Sir Edward Elgar's "Serenade for Strings" and Rave's "Pavane Pour Une Infante Defunte" followed and allowed the orchestra to really hit its stride.
Sentimental and lyrical, "Serenade for Strings" lived up to its name, performed smartly by the orchestra's strings, particularly the cellists in the third movement. The Ravel was a nice contrast -- more fully orchestrated, it featured rich, deep chords and standout horns, oboe solo and harp.
The last piece before intermission was Tyler Kaiser's "The Boreal Circle," the first of the commissioned works. Choreographed by Allen Fields (artistic director at the Minnesota Ballet), the piece featured dancing by the Minnesota Ballet's Suzanne Kritzberg and Nikolaus Wourms.
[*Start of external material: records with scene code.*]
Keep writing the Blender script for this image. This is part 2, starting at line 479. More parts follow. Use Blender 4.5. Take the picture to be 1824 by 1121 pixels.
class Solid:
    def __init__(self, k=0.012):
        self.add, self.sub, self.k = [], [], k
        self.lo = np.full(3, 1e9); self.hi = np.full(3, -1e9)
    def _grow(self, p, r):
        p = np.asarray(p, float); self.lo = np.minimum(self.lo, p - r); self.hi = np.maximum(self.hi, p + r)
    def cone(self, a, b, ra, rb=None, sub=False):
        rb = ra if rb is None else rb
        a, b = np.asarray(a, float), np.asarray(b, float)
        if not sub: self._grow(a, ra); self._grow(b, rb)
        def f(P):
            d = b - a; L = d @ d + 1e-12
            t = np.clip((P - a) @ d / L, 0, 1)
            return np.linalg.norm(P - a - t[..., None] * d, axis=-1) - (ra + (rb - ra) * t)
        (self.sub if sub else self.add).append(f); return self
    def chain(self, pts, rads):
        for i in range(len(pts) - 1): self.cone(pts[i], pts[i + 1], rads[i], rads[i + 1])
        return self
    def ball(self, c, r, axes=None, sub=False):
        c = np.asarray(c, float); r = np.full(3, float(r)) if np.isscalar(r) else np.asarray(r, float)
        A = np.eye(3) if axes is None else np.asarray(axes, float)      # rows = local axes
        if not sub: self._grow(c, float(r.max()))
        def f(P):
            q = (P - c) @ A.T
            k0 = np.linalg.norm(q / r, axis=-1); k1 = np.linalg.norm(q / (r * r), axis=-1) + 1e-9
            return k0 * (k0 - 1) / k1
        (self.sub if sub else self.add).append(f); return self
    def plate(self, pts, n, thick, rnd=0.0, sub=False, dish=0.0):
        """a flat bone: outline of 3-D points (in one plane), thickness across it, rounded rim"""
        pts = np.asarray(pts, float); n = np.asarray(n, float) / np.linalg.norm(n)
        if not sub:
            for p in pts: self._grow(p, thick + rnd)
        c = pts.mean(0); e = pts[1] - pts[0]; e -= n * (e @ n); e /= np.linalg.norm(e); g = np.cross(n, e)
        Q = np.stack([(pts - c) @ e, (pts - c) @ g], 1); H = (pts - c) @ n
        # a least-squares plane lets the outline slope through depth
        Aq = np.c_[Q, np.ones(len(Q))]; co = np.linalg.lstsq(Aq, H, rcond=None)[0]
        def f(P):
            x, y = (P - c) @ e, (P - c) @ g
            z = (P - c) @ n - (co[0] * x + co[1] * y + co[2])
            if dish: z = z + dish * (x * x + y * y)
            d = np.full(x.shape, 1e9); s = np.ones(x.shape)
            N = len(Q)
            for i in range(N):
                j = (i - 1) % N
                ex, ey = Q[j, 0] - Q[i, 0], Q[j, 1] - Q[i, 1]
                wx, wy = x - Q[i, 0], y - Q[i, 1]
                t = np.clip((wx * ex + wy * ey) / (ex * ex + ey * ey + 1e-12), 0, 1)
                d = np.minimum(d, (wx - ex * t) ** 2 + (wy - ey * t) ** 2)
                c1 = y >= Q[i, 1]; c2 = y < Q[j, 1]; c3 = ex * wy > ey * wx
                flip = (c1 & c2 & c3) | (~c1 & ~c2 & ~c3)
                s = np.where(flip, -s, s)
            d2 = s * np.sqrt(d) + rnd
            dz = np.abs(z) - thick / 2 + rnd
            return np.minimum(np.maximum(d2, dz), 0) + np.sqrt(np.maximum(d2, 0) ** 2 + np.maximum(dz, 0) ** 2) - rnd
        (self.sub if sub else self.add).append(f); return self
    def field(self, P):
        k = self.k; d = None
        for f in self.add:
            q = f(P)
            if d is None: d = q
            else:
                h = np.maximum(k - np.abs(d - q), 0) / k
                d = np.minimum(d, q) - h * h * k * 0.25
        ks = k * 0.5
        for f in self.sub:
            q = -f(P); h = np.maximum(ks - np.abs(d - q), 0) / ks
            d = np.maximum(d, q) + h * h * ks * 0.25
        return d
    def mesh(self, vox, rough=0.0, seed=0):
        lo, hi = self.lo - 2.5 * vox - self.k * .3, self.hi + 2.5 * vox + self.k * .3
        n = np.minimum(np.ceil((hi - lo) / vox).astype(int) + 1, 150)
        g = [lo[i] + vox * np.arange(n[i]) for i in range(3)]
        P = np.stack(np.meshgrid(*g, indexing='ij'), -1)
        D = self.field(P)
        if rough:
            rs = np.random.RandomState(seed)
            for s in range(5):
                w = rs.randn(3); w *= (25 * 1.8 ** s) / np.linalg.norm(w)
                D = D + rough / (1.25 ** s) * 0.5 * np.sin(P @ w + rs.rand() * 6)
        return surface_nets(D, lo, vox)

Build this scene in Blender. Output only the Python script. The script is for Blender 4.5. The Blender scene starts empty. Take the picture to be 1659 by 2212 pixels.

The piece blended music and choreography nicely, evoking the natural Northland's seasons with thawing ice dripping, trees sprouting leaves and churning seas. Some of the most interesting effects came from the orchestra's percussion section -- sandpaper effects, clogs and bells all joined in. Musically, it was borderline Copland.
The dancing was impressive and elegant, surpassed only by the stopping: the two dancers held difficult positions at several points of the piece with remarkable grace and ease.
After intermission, the orchestra again went back 100 years, with Gustav Mahler's "Adagietto."
Then came the finale -- Justin Rubin's "Old Turtle." This piece was the highlight of the afternoon.
Performed by soloist William Bastian, the Lake Superior Youth Chorus and the chamber orchestra, this commissioned piece used text and images from the Pfeifer-Hamilton bestseller "Old Turtle" (written by Douglas Wood and illustrated by Cheng-Kee-Chee).
Bastian's voice, the orchestra's playing and Rubin's composition (I especially liked the Old Turtle theme) were all excellent, but the chorus was absolutely stunning, a real hidden treasure.
Singing in two-part harmony, the group mastered difficult intervals and showed a strong, clear tone. It's the kind of sound composers must love to have in their compositional quill.
My only quibble about the "Old Turtle" performance -- due to the lighting, the slides of art from the book were hard to see and really not a factor. A little more forethought about this would have enhanced the performance even more.
All in all, it was a great way to start off another 100 years.